What is needed: Search the data for the word "scene". Reproduce every line where it is found.

Begin Given data

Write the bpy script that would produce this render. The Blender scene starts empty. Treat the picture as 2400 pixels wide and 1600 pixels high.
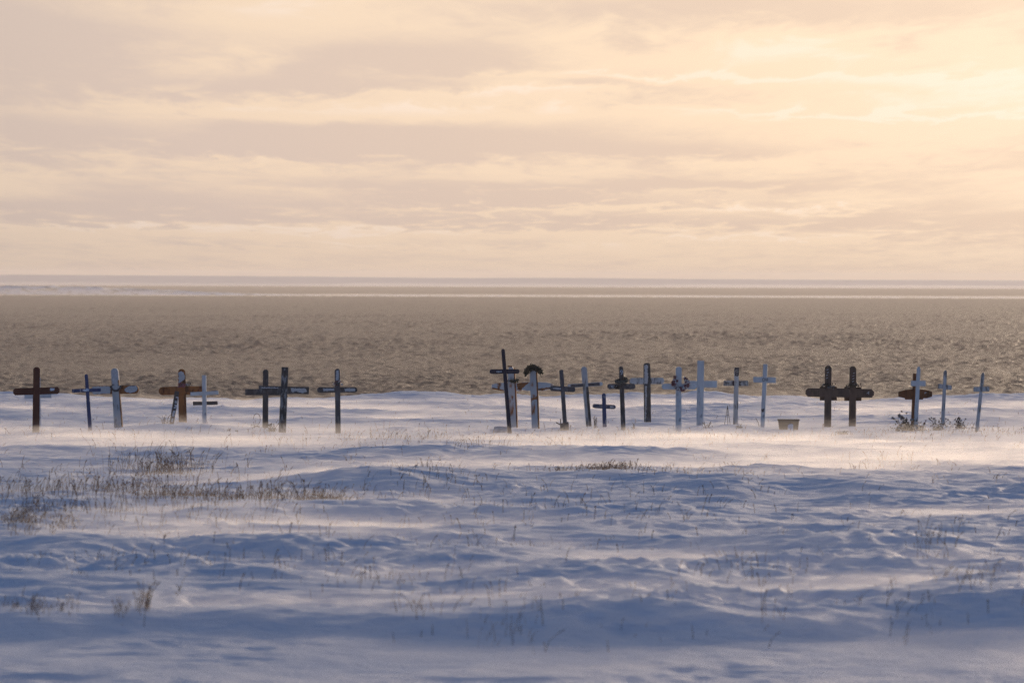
import bpy, bmesh, math, random
import numpy as np
from mathutils import Vector, Matrix, Euler

R = math.radians
SC = bpy.context.scene
COL = SC.collection

# ------------------------------------------------------------------ camera
CAM_H = 3.6
FPX = 13333.0                      # focal length in photograph pixels (200 mm on 36 mm, 2400 px)
cd = bpy.data.cameras.new('camera')
cam = bpy.data.objects.new('camera', cd)
COL.objects.link(cam)
cd.lens = 200.0
cd.sensor_width = 36.0
cd.clip_start = 0.5
cd.clip_end = 60000.0
cd.dof.use_dof = True
cd.dof.focus_distance = 152.0
cd.dof.aperture_fstop = 3.2
PITCH = math.atan(150.0 / FPX)
CAM_ROT = Matrix.Rotation(R(90) - PITCH, 3, 'X') @ Matrix.Rotation(R(0.2), 3, 'Z')
cam.matrix_world = Matrix.Translation((0, 0, CAM_H)) @ CAM_ROT.to_4x4()
SC.camera = cam

# ------------------------------------------------------------------ world: Nishita sky + veil of cloud
SUN_AZ, SUN_EL = R(15.0), R(7.0)   # to the right of the view axis, low
SUN_DIR = Vector((math.sin(SUN_AZ) * math.cos(SUN_EL), math.cos(SUN_AZ) * math.cos(SUN_EL), math.sin(SUN_EL)))
w = bpy.data.worlds.new('World')
SC.world = w
w.use_nodes = True
nt = w.node_tree
nt.nodes.clear()
L = nt.links.new
def N(tree, t, **kw):
    n = tree.nodes.new(t)
    for k, v in kw.items():
        setattr(n, k, v)
    return n
def M(tree, op, a, b=None, c=None, clamp=False):
    n = tree.nodes.new('ShaderNodeMath'); n.operation = op; n.use_clamp = clamp
    for i, v in enumerate((a, b, c)):
        if v is None: continue
        if isinstance(v, (int, float)): n.inputs[i].default_value = v
        else: tree.links.new(v, n.inputs[i])
    return n.outputs[0]
def mixc(tree, fac, a, b, blend='MIX'):
    n = tree.nodes.new('ShaderNodeMix'); n.data_type = 'RGBA'; n.blend_type = blend
    for sock, v in ((n.inputs[0], fac), (n.inputs[6], a), (n.inputs[7], b)):
        if isinstance(v, (int, float)): sock.default_value = v
        elif isinstance(v, (tuple, list)): sock.default_value = (*v[:3], 1)
        else: tree.links.new(v, sock)
    return n.outputs[2]
def ramp(tree, fac, stops, interp='LINEAR'):
    n = tree.nodes.new('ShaderNodeValToRGB'); cr = n.color_ramp; cr.interpolation = interp
    while len(cr.elements) < len(stops): cr.elements.new(0.5)
    for e, (p, c) in zip(cr.elements, stops):
        e.position = p
        e.color = (c, c, c, 1) if isinstance(c, (int, float)) else (*c, 1)
    tree.links.new(fac, n.inputs[0])
    return n.outputs[0]
out = N(nt, 'ShaderNodeOutputWorld')
bg = N(nt, 'ShaderNodeBackground')
bg.inputs[1].default_value = 1.0
sky = N(nt, 'ShaderNodeTexSky', sky_type='NISHITA')
sky.sun_disc = False
sky.sun_elevation = SUN_EL
sky.sun_rotation = SUN_AZ
sky.dust_density = 2.0
tc = N(nt, 'ShaderNodeTexCoord')
sep = N(nt, 'ShaderNodeSeparateXYZ'); L(tc.outputs['Generated'], sep.inputs[0])
X, Y, Z = sep.outputs
Zp = M(nt, 'MAXIMUM', Z, 0.0)
# angle from the (veiled) sun
dotn = N(nt, 'ShaderNodeVectorMath', operation='DOT_PRODUCT')
L(tc.outputs['Generated'], dotn.inputs[0]); dotn.inputs[1].default_value = SUN_DIR
ang = M(nt, 'DIVIDE', M(nt, 'ARCCOSINE', M(nt, 'MINIMUM', dotn.outputs['Value'], 0.999999)), math.pi)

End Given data

Answer:
Write the bpy script that would produce this render. The Blender scene starts empty. Treat the picture as 2400 pixels wide and 1600 pixels high.
SC = bpy.context.scene